Persuasion Often Relies on Habits of the Mind

That’s what my blog on Huffpo today is really about — habits of mind that we neglect to question.  We devote an insufficient amount of time educating ourselves and our children to recognize when we and they are being handed a bill of goods by a mantra-like argument that too few stop to question.  Such is the case with arguing that what’s good for employees is bad for business.  That’s what we hear whenever the subjects of raising the minimum wage and paying people for work they do instead of insisting that they work overtime for free are raised.  Those opposed argue that business will suffer.  But how much?  For how long?  In what ways?  At the sacrifice of which of our values?

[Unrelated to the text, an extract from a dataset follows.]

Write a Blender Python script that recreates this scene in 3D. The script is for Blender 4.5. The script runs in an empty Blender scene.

There are fundamental flaws in the prevalent bad-for-business persuasive strategy used to block employee benefits and protections.  First, effective businesses are adaptable or they don’t survive.  And the supposed burdens being imposed on them to better the lives of their employees like pay for overtime, especially for people near the poverty line, are no more than what they should be doing.  If they can’t run a business without cheating people out of a reasonable living, forcing low-paid workers to do so without benefit of pay as if indentured servants, then society is better off without them.

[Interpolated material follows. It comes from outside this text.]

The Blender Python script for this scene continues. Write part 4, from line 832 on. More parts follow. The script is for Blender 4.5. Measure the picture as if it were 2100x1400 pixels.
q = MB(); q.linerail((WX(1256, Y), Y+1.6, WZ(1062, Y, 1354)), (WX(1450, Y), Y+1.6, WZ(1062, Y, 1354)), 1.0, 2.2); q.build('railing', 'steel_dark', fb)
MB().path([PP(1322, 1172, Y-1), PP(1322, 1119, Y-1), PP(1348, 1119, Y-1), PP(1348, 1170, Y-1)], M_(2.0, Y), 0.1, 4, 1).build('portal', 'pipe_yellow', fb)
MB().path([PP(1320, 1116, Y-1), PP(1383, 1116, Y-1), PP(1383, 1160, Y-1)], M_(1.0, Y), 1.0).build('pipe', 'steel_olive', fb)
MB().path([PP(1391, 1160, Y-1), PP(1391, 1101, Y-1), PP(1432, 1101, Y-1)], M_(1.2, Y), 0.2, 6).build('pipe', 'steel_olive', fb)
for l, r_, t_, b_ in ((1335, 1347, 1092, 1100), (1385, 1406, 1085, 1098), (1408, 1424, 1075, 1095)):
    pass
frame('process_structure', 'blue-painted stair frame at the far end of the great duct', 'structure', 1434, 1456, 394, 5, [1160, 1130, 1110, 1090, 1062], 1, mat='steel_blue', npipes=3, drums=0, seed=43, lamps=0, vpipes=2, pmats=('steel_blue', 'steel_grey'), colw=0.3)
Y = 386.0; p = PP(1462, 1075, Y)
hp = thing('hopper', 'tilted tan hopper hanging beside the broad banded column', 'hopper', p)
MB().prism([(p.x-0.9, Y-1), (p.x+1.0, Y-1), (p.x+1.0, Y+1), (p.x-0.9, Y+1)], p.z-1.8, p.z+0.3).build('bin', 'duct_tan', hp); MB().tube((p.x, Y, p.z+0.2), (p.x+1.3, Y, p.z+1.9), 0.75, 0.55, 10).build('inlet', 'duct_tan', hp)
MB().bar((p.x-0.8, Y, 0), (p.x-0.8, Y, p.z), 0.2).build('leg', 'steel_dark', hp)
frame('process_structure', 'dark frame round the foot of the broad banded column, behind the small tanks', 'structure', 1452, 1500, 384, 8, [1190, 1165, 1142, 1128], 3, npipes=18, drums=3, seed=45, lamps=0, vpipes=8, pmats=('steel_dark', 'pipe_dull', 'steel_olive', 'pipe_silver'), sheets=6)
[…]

Another flaw in the reasoning is that those who criticize such demeaning and unethical practices are anti-business.  That’s ridiculous.  We’re all in one business or another.  The issue is not one of being pro-business or anti-business but one of expecting businesses to make their profits without abusing others.  I’ve worked with business leaders for years and the excellent ones don’t need to resort to such practices in order to achieve their goals.  It’s not anti-business to be pro-employee.  It’s actually just the opposite.